§ AIM
Without including any pictures, write out the listing below exactly.

§ DATA PROVIDED
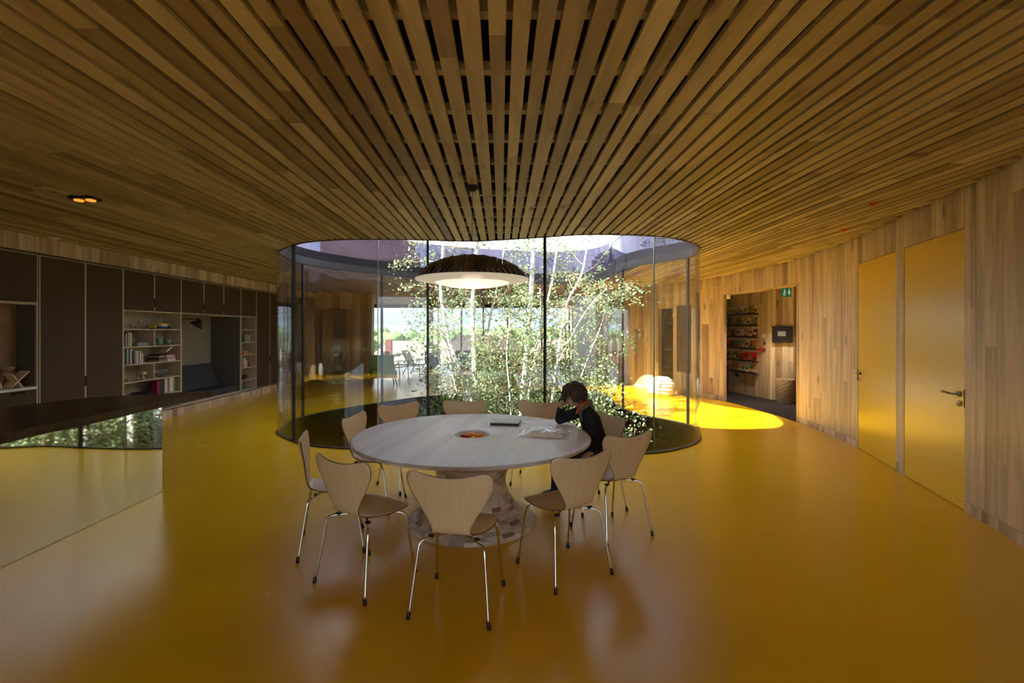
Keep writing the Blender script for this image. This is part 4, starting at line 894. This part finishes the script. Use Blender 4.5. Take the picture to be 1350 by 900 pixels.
mesh('inner_cover', MB().lathe([(0, 2.215), (.2, 2.19), (.36, 2.12), (.465, 2.04)], 64, (LX, LY, 0)), 'shade_wood', pl)
mesh('rim', MB().lathe([(.455, 2.032), (.482, 2.034), (.484, 2.044), (.470, 2.048), (.455, 2.04), (.455, 2.032)], 96, (LX, LY, 0)), 'lamp_cream', pl)
mesh('reflector', MB().lathe([(.458, 2.034), (.38, 2.018), (.30, 2.012), (.26, 2.010)], 64, (LX, LY, 0)), 'lamp_cream', pl, label='cream underside ring')
mesh('diffuser', MB().lathe([(.34, 2.026), (.30, 2.004), (.22, 1.984), (.12, 1.972), (0, 1.968)], 64, (LX, LY, 0)), 'lamp_lens', pl, label='softly glowing bowl in the middle')
mesh('cord', MB().tube([(LX, LY, 2.24), (LX, LY, 2.80)], .0022, 6), 'black_plastic', pl)
mesh('ceiling_canopy', MB().lathe([(0, -.045), (.02, -.045), (.05, -.025), (.06, 0)], 24, (LX, LY, H)), 'black_plastic', pl)
ld = bpy.data.lights.new('pendant_bulb', 'POINT'); ld.energy = .6; ld.color = (1, .82, .6); ld.shadow_soft_size = .1; o = bpy.data.objects.new('pendant_bulb', ld); COL.objects.link(o); o.location = (LX, LY, 1.90)

# ------------------------------------------------------------------ ceiling fittings
dlt = thing('twin_downlight', 'black twin downlight with two orange glowing lamps in the slats', 'lamp', (-3.87, 4.37, H-.03))
mesh('housing', MB().box(-3.98, -3.76, 4.31, 4.43, H-.025, H+.02), 'black_metal', dlt)
for dx in (-.055, .055): mesh('lamp_head', MB().lathe([(0, 0), (.036, 0), (.040, .012)], 20, (-3.87+dx, 4.37, H-.035)), 'glow_orange', dlt)
m_ = MB(); m_.lathe([(0, -.04), (.03, -.04), (.045, -.02), (.065, -.015), (.07, 0)], 24, (-5.95, 6.25, H)); single('smoke_detector', m_, 'white_paint', 'white smoke detector on the slats above the left cupboards', 'detector')
m_ = MB(); m_.lathe([(0, -.012), (.06, -.01), (.07, 0)], 24, (2.95, 3.34, H)); single('ceiling_disc', m_, 'furniture_wood', 'flat brown round disc flush in the right-hand slats', 'disc')
for i, (x, y) in enumerate(((3.62, 4.58), (4.18, 5.74))):
    m_ = MB(); m_.lathe([(0, -.02), (.02, -.02), (.035, -.006), (.04, 0)], 20, (x, y, H)); single('sprinkler', m_, 'red_plastic', ['red-brown sprinkler cap in the slats above the nearer yellow door', 'red-brown sprinkler cap in the slats above the farther yellow door'][i], 'sprinkler')

# ------------------------------------------------------------------ the boy
boy = thing('person', 'boy in dark hooded top leaning his forehead on his hand at the table', 'person', (.84, 4.26, .45))
def voxel(name, mb, m_, parent, size, label=None, smooth=3):
    o = mesh(name, mb, m_, parent, label=label); md = o.modifiers.new('join', 'REMESH'); md.mode = 'VOXEL'; md.voxel_size = size; md.use_smooth_shade = True
    md = o.modifiers.new('smooth', 'SMOOTH'); md.iterations = smooth; md.factor = .5
    return o
def loft(mb, secs, n=20):
    """elliptical sections (centre, half depth along local x, half width along y, tilt)"""
    vs = []
    for (c, rx, ry, tilt) in secs:
        for k in range(n): a = 2*pi*k/n; vs.append((c[0]+rx*cos(a)*cos(tilt), c[1]+ry*sin(a), c[2]+rx*cos(a)*sin(tilt)))
    fs = [(i*n+k, i*n+(k+1) % n, (i+1)*n+(k+1) % n, (i+1)*n+k) for i in range(len(secs)-1) for k in range(n)]+[tuple(range(n-1, -1, -1)), tuple(range((len(secs)-1)*n, len(secs)*n))]
    return mb.add(vs, fs, 0, True)
J = dict(pel=(.86, 4.26, .535), bel=(.85, 4.26, .65), che=(.805, 4.26, .79), up=(.755, 4.26, .875), nk=(.722, 4.255, .925), hd=(.69, 4.25, .975),
         ls=(.765, 4.155, .862), le=(.812, 4.085, .672), lw=(.775, 4.075, .545), rs=(.735, 4.36, .855), re=(.548, 4.425, .768), rw=(.556, 4.36, .900),
         lh=(.84, 4.20, .515), lk=(.51, 4.17, .515), la=(.475, 4.15, .13), rh=(.84, 4.33, .515), rk=(.53, 4.38, .515), ra=(.505, 4.38, .13))
def mid(a, b, t=.5): return tuple(J[a][i]+(J[b][i]-J[a][i])*t for i in range(3))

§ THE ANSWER
Keep writing the Blender script for this image. This is part 4, starting at line 894. This part finishes the script. Use Blender 4.5. Take the picture to be 1350 by 900 pixels.
mesh('inner_cover', MB().lathe([(0, 2.215), (.2, 2.19), (.36, 2.12), (.465, 2.04)], 64, (LX, LY, 0)), 'shade_wood', pl)
mesh('rim', MB().lathe([(.455, 2.032), (.482, 2.034), (.484, 2.044), (.470, 2.048), (.455, 2.04), (.455, 2.032)], 96, (LX, LY, 0)), 'lamp_cream', pl)
mesh('reflector', MB().lathe([(.458, 2.034), (.38, 2.018), (.30, 2.012), (.26, 2.010)], 64, (LX, LY, 0)), 'lamp_cream', pl, label='cream underside ring')
mesh('diffuser', MB().lathe([(.34, 2.026), (.30, 2.004), (.22, 1.984), (.12, 1.972), (0, 1.968)], 64, (LX, LY, 0)), 'lamp_lens', pl, label='softly glowing bowl in the middle')
mesh('cord', MB().tube([(LX, LY, 2.24), (LX, LY, 2.80)], .0022, 6), 'black_plastic', pl)
mesh('ceiling_canopy', MB().lathe([(0, -.045), (.02, -.045), (.05, -.025), (.06, 0)], 24, (LX, LY, H)), 'black_plastic', pl)
ld = bpy.data.lights.new('pendant_bulb', 'POINT'); ld.energy = .6; ld.color = (1, .82, .6); ld.shadow_soft_size = .1; o = bpy.data.objects.new('pendant_bulb', ld); COL.objects.link(o); o.location = (LX, LY, 1.90)

# ------------------------------------------------------------------ ceiling fittings
dlt = thing('twin_downlight', 'black twin downlight with two orange glowing lamps in the slats', 'lamp', (-3.87, 4.37, H-.03))
mesh('housing', MB().box(-3.98, -3.76, 4.31, 4.43, H-.025, H+.02), 'black_metal', dlt)
for dx in (-.055, .055): mesh('lamp_head', MB().lathe([(0, 0), (.036, 0), (.040, .012)], 20, (-3.87+dx, 4.37, H-.035)), 'glow_orange', dlt)
m_ = MB(); m_.lathe([(0, -.04), (.03, -.04), (.045, -.02), (.065, -.015), (.07, 0)], 24, (-5.95, 6.25, H)); single('smoke_detector', m_, 'white_paint', 'white smoke detector on the slats above the left cupboards', 'detector')
m_ = MB(); m_.lathe([(0, -.012), (.06, -.01), (.07, 0)], 24, (2.95, 3.34, H)); single('ceiling_disc', m_, 'furniture_wood', 'flat brown round disc flush in the right-hand slats', 'disc')
for i, (x, y) in enumerate(((3.62, 4.58), (4.18, 5.74))):
    m_ = MB(); m_.lathe([(0, -.02), (.02, -.02), (.035, -.006), (.04, 0)], 20, (x, y, H)); single('sprinkler', m_, 'red_plastic', ['red-brown sprinkler cap in the slats above the nearer yellow door', 'red-brown sprinkler cap in the slats above the farther yellow door'][i], 'sprinkler')

# ------------------------------------------------------------------ the boy
boy = thing('person', 'boy in dark hooded top leaning his forehead on his hand at the table', 'person', (.84, 4.26, .45))
def voxel(name, mb, m_, parent, size, label=None, smooth=3):
    o = mesh(name, mb, m_, parent, label=label); md = o.modifiers.new('join', 'REMESH'); md.mode = 'VOXEL'; md.voxel_size = size; md.use_smooth_shade = True
    md = o.modifiers.new('smooth', 'SMOOTH'); md.iterations = smooth; md.factor = .5
    return o
def loft(mb, secs, n=20):
    """elliptical sections (centre, half depth along local x, half width along y, tilt)"""
    vs = []
    for (c, rx, ry, tilt) in secs:
        for k in range(n): a = 2*pi*k/n; vs.append((c[0]+rx*cos(a)*cos(tilt), c[1]+ry*sin(a), c[2]+rx*cos(a)*sin(tilt)))
    fs = [(i*n+k, i*n+(k+1) % n, (i+1)*n+(k+1) % n, (i+1)*n+k) for i in range(len(secs)-1) for k in range(n)]+[tuple(range(n-1, -1, -1)), tuple(range((len(secs)-1)*n, len(secs)*n))]
    return mb.add(vs, fs, 0, True)
J = dict(pel=(.86, 4.26, .535), bel=(.85, 4.26, .65), che=(.805, 4.26, .79), up=(.755, 4.26, .875), nk=(.722, 4.255, .925), hd=(.69, 4.25, .975),
         ls=(.765, 4.155, .862), le=(.812, 4.085, .672), lw=(.775, 4.075, .545), rs=(.735, 4.36, .855), re=(.548, 4.425, .768), rw=(.556, 4.36, .900),
         lh=(.84, 4.20, .515), lk=(.51, 4.17, .515), la=(.475, 4.15, .13), rh=(.84, 4.33, .515), rk=(.53, 4.38, .515), ra=(.505, 4.38, .13))
def mid(a, b, t=.5): return tuple(J[a][i]+(J[b][i]-J[a][i])*t for i in range(3))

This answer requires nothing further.